= Given exercise =
State how many lines hold the string "script". Give the number and nothing else.

[Saved data entries]
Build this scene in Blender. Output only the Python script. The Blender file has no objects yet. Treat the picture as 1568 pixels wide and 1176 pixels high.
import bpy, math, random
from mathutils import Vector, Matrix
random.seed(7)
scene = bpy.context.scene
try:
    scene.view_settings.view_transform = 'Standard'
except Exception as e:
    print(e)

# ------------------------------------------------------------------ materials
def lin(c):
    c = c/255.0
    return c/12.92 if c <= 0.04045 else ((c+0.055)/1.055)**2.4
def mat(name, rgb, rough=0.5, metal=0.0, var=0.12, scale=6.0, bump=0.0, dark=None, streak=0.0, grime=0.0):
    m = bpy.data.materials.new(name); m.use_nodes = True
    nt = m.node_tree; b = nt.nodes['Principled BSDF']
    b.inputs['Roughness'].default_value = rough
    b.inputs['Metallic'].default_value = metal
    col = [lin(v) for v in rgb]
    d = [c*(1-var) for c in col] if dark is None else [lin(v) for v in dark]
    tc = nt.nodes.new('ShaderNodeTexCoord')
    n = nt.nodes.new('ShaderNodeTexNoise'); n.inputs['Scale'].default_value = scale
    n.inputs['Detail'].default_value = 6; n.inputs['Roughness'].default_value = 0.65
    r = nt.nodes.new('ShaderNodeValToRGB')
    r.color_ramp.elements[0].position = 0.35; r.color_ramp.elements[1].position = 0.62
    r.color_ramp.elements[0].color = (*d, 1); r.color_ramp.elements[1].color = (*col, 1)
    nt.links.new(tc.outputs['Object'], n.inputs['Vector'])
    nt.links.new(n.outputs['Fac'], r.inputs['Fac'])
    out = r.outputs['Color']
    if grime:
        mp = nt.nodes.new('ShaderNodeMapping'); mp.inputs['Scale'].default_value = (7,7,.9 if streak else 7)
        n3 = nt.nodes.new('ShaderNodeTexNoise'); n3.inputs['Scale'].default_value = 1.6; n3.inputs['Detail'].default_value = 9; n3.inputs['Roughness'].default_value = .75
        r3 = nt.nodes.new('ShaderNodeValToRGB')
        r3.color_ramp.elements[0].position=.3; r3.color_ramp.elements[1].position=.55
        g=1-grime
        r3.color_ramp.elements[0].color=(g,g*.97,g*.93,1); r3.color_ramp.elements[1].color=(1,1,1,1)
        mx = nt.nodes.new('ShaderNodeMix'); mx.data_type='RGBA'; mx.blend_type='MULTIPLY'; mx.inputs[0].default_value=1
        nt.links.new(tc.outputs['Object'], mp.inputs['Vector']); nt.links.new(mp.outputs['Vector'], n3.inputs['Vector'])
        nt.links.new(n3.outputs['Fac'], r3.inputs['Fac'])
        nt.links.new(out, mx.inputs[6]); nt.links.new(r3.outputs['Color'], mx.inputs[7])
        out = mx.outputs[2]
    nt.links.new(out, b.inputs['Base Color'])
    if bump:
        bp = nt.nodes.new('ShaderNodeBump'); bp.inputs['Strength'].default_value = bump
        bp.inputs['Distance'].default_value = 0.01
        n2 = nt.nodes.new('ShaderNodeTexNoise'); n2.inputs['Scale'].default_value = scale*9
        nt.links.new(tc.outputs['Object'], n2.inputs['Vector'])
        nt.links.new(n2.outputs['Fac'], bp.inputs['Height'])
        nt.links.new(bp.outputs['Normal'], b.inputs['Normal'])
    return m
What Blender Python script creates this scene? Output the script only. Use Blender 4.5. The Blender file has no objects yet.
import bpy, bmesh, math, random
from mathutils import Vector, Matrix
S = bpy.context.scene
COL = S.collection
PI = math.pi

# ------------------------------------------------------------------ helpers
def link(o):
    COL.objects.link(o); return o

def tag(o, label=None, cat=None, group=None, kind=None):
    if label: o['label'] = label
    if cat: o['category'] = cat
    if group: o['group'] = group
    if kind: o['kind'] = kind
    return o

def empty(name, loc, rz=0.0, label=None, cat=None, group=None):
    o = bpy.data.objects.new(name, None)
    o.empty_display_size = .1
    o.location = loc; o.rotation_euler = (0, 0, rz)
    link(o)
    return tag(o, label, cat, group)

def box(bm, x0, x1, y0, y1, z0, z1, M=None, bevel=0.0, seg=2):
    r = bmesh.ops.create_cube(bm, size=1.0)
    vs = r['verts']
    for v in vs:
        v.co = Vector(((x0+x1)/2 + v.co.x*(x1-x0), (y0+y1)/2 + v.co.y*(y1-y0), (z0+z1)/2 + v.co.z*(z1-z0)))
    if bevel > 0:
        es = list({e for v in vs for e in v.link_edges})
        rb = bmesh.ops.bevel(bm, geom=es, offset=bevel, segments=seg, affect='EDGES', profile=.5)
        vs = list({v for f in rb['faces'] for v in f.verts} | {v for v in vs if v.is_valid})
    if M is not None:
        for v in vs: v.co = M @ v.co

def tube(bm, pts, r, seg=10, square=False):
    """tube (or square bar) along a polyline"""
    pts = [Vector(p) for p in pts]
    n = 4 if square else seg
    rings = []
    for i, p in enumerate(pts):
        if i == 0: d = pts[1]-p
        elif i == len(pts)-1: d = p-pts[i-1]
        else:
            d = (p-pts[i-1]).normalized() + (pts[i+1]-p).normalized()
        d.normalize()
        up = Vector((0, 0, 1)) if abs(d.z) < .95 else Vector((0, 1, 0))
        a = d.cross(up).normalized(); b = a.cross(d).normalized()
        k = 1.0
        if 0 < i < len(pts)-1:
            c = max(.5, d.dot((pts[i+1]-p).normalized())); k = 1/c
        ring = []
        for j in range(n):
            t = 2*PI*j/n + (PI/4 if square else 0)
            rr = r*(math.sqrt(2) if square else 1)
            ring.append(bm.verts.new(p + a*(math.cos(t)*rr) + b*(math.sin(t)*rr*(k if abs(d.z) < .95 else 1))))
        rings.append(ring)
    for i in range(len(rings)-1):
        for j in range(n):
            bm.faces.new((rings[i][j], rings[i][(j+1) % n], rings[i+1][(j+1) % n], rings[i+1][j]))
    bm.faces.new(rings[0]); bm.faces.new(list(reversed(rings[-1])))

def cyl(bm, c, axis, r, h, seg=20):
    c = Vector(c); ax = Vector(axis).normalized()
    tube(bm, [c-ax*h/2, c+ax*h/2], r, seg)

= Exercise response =
2